Some biographers have claimed that he may not have actually engaged in sexual relationships with men, while others cite letters, journal entries and other sources which they claim as proof of the sexual nature of some of his relationships.
Biographer David S. Reynolds described a man named Peter Doyle as being the most likely candidate for the love of Whitman's life. Doyle was a bus conductor whom he met around 1866. They were inseparable for several years. Interviewed in 1895, Doyle said: 'We were familiar at once — I put my hand on his knee — we understood. He did not get out at the end of the trip — in fact went all the way back with me.'
A more direct second-hand account comes from Oscar Wilde. Wilde met Whitman in America in 1882, and wrote to the homosexual rights activist George Cecil Ives that there was 'no doubt' about the great American poet's sexual orientation — 'I have the kiss of Walt Whitman still on my lips,' he boasted. The only explicit description of Whitman's sexual activities is second hand. In 1924 Edward Carpenter, then an old man, described an erotic encounter he had had in his youth with Whitman to Gavin Arthur, who recorded it in detail in his journal. Late in his life, when Whitman was asked outright if his series of Calamus poems were homosexual, he chose not to respond.

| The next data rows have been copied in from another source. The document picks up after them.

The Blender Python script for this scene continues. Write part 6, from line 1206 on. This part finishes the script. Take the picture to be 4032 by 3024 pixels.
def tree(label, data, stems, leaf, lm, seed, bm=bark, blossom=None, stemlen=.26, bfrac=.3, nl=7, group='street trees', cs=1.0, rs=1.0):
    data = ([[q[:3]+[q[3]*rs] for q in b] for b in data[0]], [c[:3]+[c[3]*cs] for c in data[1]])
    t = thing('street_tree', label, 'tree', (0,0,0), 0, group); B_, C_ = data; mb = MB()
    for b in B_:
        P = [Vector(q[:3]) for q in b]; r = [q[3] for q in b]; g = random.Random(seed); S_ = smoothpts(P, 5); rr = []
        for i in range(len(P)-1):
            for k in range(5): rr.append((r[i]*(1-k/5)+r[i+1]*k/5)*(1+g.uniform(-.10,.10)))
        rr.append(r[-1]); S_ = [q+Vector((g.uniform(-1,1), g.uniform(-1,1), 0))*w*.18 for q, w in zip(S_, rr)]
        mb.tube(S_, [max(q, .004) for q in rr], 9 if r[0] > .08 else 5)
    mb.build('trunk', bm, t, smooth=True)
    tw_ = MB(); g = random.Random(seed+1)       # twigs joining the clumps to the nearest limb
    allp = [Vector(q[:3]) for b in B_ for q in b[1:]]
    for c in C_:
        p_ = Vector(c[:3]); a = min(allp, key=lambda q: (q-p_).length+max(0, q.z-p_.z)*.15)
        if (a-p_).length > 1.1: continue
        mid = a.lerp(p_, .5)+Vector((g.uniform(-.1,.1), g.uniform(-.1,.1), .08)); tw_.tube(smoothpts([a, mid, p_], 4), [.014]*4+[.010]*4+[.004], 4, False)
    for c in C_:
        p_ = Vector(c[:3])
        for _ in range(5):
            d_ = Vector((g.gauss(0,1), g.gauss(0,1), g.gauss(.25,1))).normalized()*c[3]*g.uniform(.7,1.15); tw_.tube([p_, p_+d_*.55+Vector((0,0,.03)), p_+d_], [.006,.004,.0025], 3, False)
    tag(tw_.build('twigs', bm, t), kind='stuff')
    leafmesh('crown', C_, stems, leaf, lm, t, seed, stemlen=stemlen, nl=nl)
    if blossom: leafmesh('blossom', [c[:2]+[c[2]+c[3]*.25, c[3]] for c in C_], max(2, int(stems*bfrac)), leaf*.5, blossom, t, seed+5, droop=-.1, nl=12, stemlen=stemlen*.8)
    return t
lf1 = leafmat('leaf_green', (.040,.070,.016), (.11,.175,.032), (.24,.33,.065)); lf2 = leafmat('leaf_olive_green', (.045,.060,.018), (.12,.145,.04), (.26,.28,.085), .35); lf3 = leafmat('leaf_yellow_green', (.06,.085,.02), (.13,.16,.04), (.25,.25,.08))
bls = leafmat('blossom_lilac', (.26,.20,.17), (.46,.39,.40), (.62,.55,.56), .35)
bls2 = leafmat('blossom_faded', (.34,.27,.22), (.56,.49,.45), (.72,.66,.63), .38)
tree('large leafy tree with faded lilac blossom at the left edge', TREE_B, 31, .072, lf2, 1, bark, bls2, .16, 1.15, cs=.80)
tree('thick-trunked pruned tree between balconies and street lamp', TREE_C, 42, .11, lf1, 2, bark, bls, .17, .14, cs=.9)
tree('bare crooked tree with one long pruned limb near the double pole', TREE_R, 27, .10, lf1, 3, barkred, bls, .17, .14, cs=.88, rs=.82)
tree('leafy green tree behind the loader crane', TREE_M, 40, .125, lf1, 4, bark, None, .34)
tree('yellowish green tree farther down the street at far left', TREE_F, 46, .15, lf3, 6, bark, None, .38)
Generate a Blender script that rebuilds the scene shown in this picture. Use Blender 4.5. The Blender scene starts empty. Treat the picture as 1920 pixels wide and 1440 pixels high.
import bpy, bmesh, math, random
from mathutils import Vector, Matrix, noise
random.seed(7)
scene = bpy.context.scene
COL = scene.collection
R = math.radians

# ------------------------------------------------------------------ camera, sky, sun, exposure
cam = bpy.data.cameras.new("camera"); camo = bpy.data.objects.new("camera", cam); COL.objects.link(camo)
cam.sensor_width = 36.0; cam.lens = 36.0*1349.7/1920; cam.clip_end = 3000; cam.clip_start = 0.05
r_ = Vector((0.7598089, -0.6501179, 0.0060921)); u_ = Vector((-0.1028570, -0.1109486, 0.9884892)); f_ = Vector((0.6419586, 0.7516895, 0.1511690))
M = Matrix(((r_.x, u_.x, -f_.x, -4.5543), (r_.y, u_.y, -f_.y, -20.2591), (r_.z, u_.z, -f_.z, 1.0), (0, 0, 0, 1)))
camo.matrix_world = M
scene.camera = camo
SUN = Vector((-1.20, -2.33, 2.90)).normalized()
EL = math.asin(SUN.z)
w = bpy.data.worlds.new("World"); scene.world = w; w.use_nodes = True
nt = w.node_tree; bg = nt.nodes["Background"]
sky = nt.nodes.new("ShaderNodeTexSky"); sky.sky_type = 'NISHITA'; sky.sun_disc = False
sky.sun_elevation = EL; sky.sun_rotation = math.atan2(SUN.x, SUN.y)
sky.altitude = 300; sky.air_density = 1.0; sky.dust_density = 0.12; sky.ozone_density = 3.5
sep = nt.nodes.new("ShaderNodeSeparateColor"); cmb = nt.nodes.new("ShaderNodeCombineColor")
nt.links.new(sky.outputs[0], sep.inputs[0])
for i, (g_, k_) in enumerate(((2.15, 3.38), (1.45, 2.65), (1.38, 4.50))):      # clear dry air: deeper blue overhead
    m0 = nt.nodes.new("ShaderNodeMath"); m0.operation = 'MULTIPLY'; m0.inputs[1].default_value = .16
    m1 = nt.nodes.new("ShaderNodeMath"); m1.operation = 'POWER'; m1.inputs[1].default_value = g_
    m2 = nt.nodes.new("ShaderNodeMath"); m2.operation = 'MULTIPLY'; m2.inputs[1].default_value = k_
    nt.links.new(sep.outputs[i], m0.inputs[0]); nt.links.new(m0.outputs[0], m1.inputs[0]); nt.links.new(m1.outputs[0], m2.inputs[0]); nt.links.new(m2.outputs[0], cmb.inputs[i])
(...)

There is also some evidence that Whitman may have had sexual relationships with women. He had a romantic friendship with a New York actress named Ellen Grey in the spring of 1862, but it is not known whether or not it was also sexual. He still had a photo of her decades later when he moved to Camden and referred to her as 'an old sweetheart of mine'. In a letter dated August 21, 1890 he claimed, 'I have had six children - two are dead'. This claim has never been corroborated. Toward the end of his life, he often told stories of previous girlfriends and sweethearts and denied an allegation from the New York Herald that he had 'never had a love affair'.
In any case, Whitman is one of the first truly working-class poets and an iconic figure in gay literature.